Marketers want to calculate ROI and measure effectiveness of various online campaigns and content. They want a CMS that will not only provide built in analytics and dashboards, but which can also integrate with third party applications like Google Analytics, Mixpanel, and Optimizely.

Marketers want a CMS with the ability to measure the effectiveness of their efforts.

Speed & Scalability

Marketers want to know that their website is always performing at an optimal speed.  Not only is the page load time of a website a ranking factor within search engines, but it also determines whether visitors will continue to engage with your brand.  For every extra second it takes your website to load, you’re losing customers.

As their websites scale, marketers want to know that speed and performance will never be sacrificed.

Intuitive Interface

A CMS quickly becomes useless if it’s too difficult to use. In an ideal situation, everyone on the marketing team would have programming knowledge, but that’s rarely the case.  Between content writers, social media specialists, and PR – the programming experience of the typical marketing team is usually minimal. The problem comes with the fact that these less programming-savvy team members are the ones most involved with the website. They need to quickly put together blog posts, landing pages for social campaigns, or press releases.
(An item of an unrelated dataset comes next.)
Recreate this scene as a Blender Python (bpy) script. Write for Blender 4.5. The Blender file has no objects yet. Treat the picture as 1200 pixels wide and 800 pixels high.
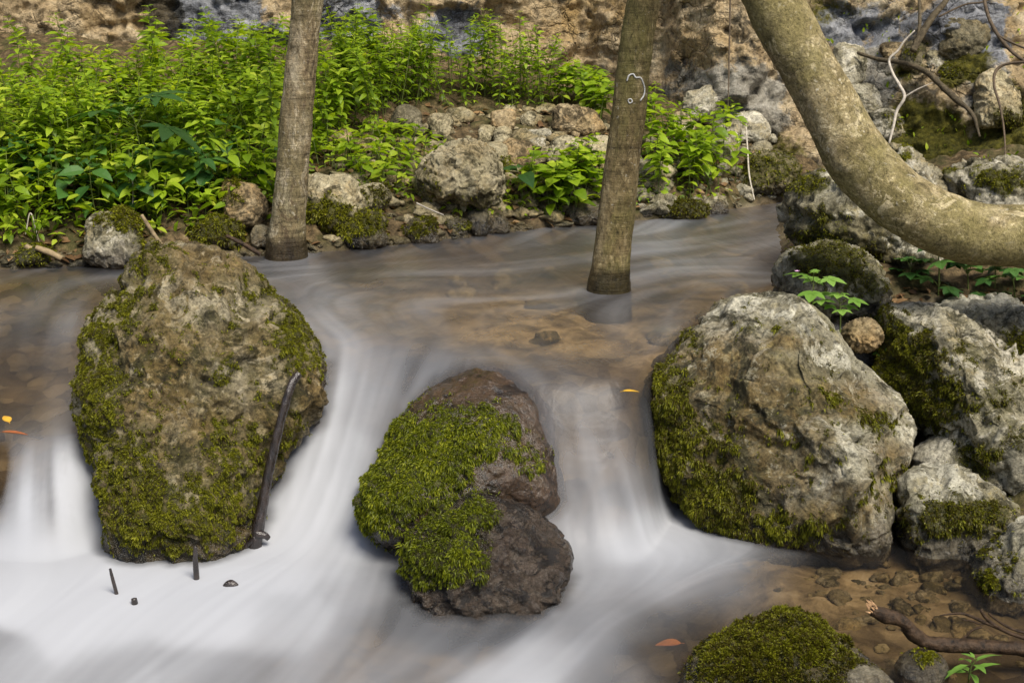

With this in mind, marketers want a CMS that will allow their teams to create content without relying on IT teams.

Social Sharing

It probably goes without saying, but marketers want their website content to be easily sharable via various social networks. They want to easily turn their site visitors into brand champions and social advocates for their content. With the amount of social media sites available, it’s difficult to manually share your content.  A post-once, share-everywhere ability will allow marketers to dramatically increase the reach of their content.